On October 27, 1997, Jackson and Rainbow/PUSH joined the League of United Latin American Citizens, the NAACP, and the National Organization for Women in organizing a "civil rights" march across San Francisco's Golden Gate Bridge. The stated purpose of the march was "to protest attempts to discriminate against immigrants and dismantle affirmative action." (California was the site of Proposition 209, which had banned racial preferences in the state's public sector, and Proposition 187, which was designed to cut illegal aliens off from taxpayer-funded programs and other benefits.) Invoking the name of Martin Luther King, Jr., Jackson told the marchers: "He [King] dreamed ... that the walls of legal structure that separated races would be replaced by a bridge and that under one big tent we could be judged by the content of our character and not by the color of our skin. The dream is not to be color blind nor gender blind, but to be color and gender sensitive and caring and inclusive. ... We choose vision over blindness. We do not need to pray for cataracts over our eyes [but] for clarity."

In July 2004 Jackson characterized the Iraq War as one of America's many "wars of mass deception" and "a moral disgrace." He called the toppling of Saddam Hussein "an illegal and unjust act." He has spoken out against the war in conjunction with the United for Peace and Justice anti-war coalition, which is led by the longtime pro-Castro socialist Leslie Cagan. Jackson also has spoken out against the Patriot Act, depicting it as an assault on civil liberties.

In 2008 Jackson endorsed Democrat candidate Barack Obama for U.S. President.

In October 2008, Jackson, speaking in France at the first World Policy Forum, predicted that an Obama presidency would bring "fundamental changes" in U.S. foreign policy -- most notably by ending America's "decades of putting Israel's interests first," and by standing up to "Zionists who have controlled American policy for decades." "Barack is determined to repair our relations with the world of Islam and Muslims," Jackson elaborated. "Thanks to his background and ecumenical approach, he knows how Muslims feel while remaining committed to his own faith."

When asked whether an Obama presidential victory would close the chapter of black grievances linked to the legacy of slavery, Jackson responded: "No, that chapter won't be closed. However, Obama's victory will be a huge step in the direction we have wanted America to take for decades."

Jackson was also asked whether Obama -- who is not a descendant of slaves -- was in fact representative of a typical American black. He replied: "You don't need to be a descendant of slaves to experience the oppression, the suffocating injustice and the ugly racism that exists in our society. Obama experienced the same environment as all American blacks did.
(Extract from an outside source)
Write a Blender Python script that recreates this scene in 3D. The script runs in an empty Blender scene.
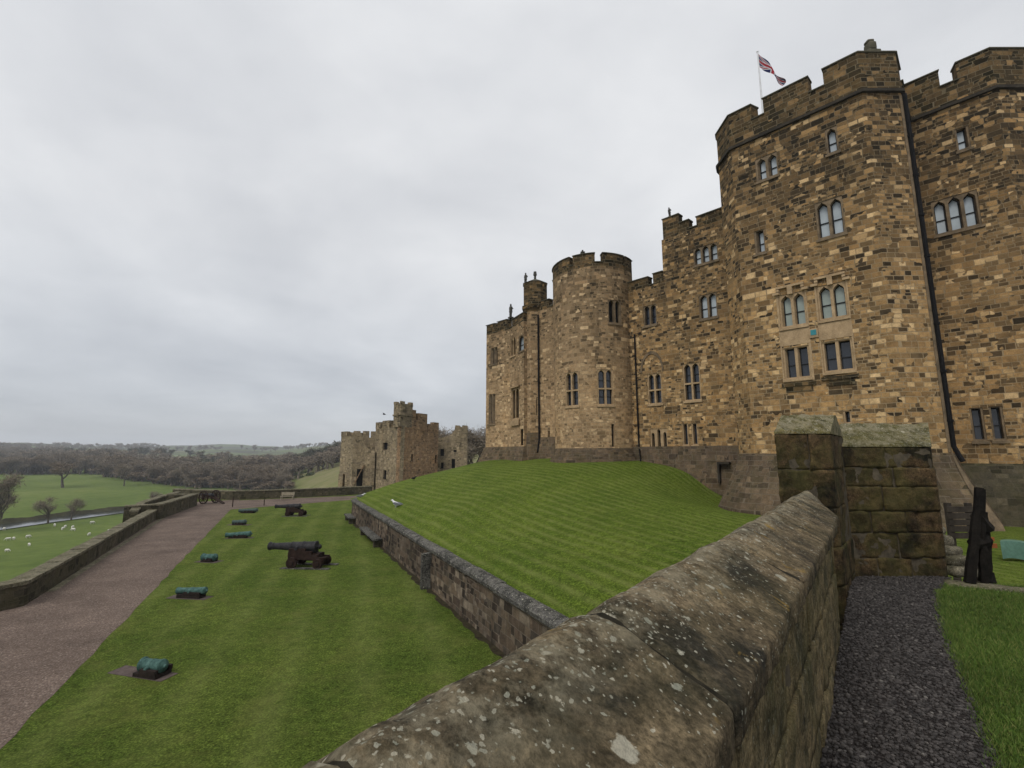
import bpy, bmesh, math, random
import numpy as np
from mathutils import Vector, noise as mnoise

random.seed(7)
SC = bpy.context.scene
C = SC.collection
R = math.radians

# ------------------------------------------------------------------ camera
F = 468.0
PITCH = math.atan(71.0 / F)
EZ = 1.65
cd = bpy.data.cameras.new('camera'); cam = bpy.data.objects.new('camera', cd); C.objects.link(cam)
cd.sensor_width = 36; cd.lens = 36 * F / 1024; cd.clip_start = 0.05; cd.clip_end = 20000
cam.location = (0, 0, EZ); cam.rotation_euler = (R(90) + PITCH, 0, 0)
SC.camera = cam

# ------------------------------------------------------------------ world, sun, exposure
SC.render.engine = 'CYCLES'
SC.view_settings.view_transform = 'Standard'; SC.view_settings.look = 'None'
SC.view_settings.gamma = 1; SC.view_settings.exposure = 0.50
SC.cycles.max_bounces = 5; SC.cycles.diffuse_bounces = 2; SC.cycles.glossy_bounces = 2
SC.cycles.volume_bounces = 0; SC.cycles.use_denoising = True

def nd(nt, t, ins=None, **props):
    n = nt.nodes.new(t)
    for k, v in props.items(): setattr(n, k, v)
    for k, v in (ins or {}).items():
        s = n.inputs[k]
        if isinstance(v, bpy.types.NodeSocket): nt.links.new(v, s)
        elif isinstance(v, bpy.types.Node): nt.links.new(v.outputs[0], s)
        else: s.default_value = v
    return n

def rgb(c): return (c[0], c[1], c[2], 1.0)

def ramp(nt, fac, stops, interp='LINEAR'):
    n = nd(nt, 'ShaderNodeValToRGB', {'Fac': fac}); cr = n.color_ramp; cr.interpolation = interp
    while len(cr.elements) < len(stops): cr.elements.new(0.5)
    for e, (p, c) in zip(cr.elements, stops):
        e.position = p; e.color = rgb(c) if not isinstance(c, (int, float)) else (c, c, c, 1)
    return n.outputs[0]

def mixc(nt, fac, a, b, mode='MIX'):
    n = nt.nodes.new('ShaderNodeMix'); n.data_type = 'RGBA'; n.blend_type = mode
    for i, v in ((0, fac), (6, a), (7, b)):
        s = n.inputs[i]
        if isinstance(v, bpy.types.NodeSocket): nt.links.new(v, s)
        elif isinstance(v, (int, float)): s.default_value = v if i == 0 else (v, v, v, 1)
        else: s.default_value = rgb(v)
    return n.outputs[2]

def mth(nt, op, a, b=0.0, clamp=False):
    n = nt.nodes.new('ShaderNodeMath'); n.operation = op; n.use_clamp = clamp
    for i, v in ((0, a), (1, b)):
        if isinstance(v, bpy.types.NodeSocket): nt.links.new(v, n.inputs[i])
        else: n.inputs[i].default_value = v
    return n.outputs[0]

def vmth(nt, op, a, b):
    n = nt.nodes.new('ShaderNodeVectorMath'); n.operation = op
    for i, v in ((0, a), (1, b)):
        if isinstance(v, bpy.types.NodeSocket): nt.links.new(v, n.inputs[i])
        elif op == 'SCALE' and i == 1: n.inputs['Scale'].default_value = v
        else: n.inputs[i].default_value = v
    return n.outputs[0]

def noise(nt, vec, scale, detail=4, rough=0.55, dist=0.0):
    return nd(nt, 'ShaderNodeTexNoise', {'Vector': vec, 'Scale': scale, 'Detail': detail, 'Roughness': rough, 'Distortion': dist})

SUN_EL, SUN_AZ = 50, 215          # degrees; azimuth measured from +Y towards +X
W = bpy.data.worlds.new('World'); SC.world = W; W.use_nodes = True
wt = W.node_tree; wt.nodes.clear()
sky = nd(wt, 'ShaderNodeTexSky', sky_type='NISHITA', sun_disc=False, sun_elevation=R(SUN_EL), sun_rotation=R(SUN_AZ))
tc = nd(wt, 'ShaderNodeTexCoord')
sep = nd(wt, 'ShaderNodeSeparateXYZ', {0: tc.outputs['Generated']})
zz = mth(wt, 'ADD', mth(wt, 'MAXIMUM', sep.outputs[2], 0.0), 0.22)
flat = nd(wt, 'ShaderNodeCombineXYZ', {0: mth(wt, 'DIVIDE', sep.outputs[0], zz), 1: mth(wt, 'DIVIDE', sep.outputs[1], zz), 2: 0.3})
c1 = noise(wt, flat.outputs[0], 0.75, 6, 0.5, 0.6)
c2 = noise(wt, flat.outputs[0], 2.6, 5, 0.55, 0.3)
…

It was nonsense to suggest that he was somehow not black enough to feel the pain."

Jackson expressed his belief that Obama, as President, would apologize for the "arrogance of the Bush administration," and would thereby help America to "heal wounds" it had inflicted on other nations.

Jackson hosts his own nationally syndicated, weekly radio program titled Keep Hope Alive, which airs in more than 40 markets nationwide. Among his most frequent guests are Al Sharpton and James Zogby (founder and President of the Arab American Institute).

A longtime admirer of former Cuban dictator Fidel Castro, Jackson once said: "Viva Fidel! Viva Che [Guevara]! Castro is the most honest and courageous politician I've ever met."

Jackson is also an enthusiastic backer of the community organization ACORN.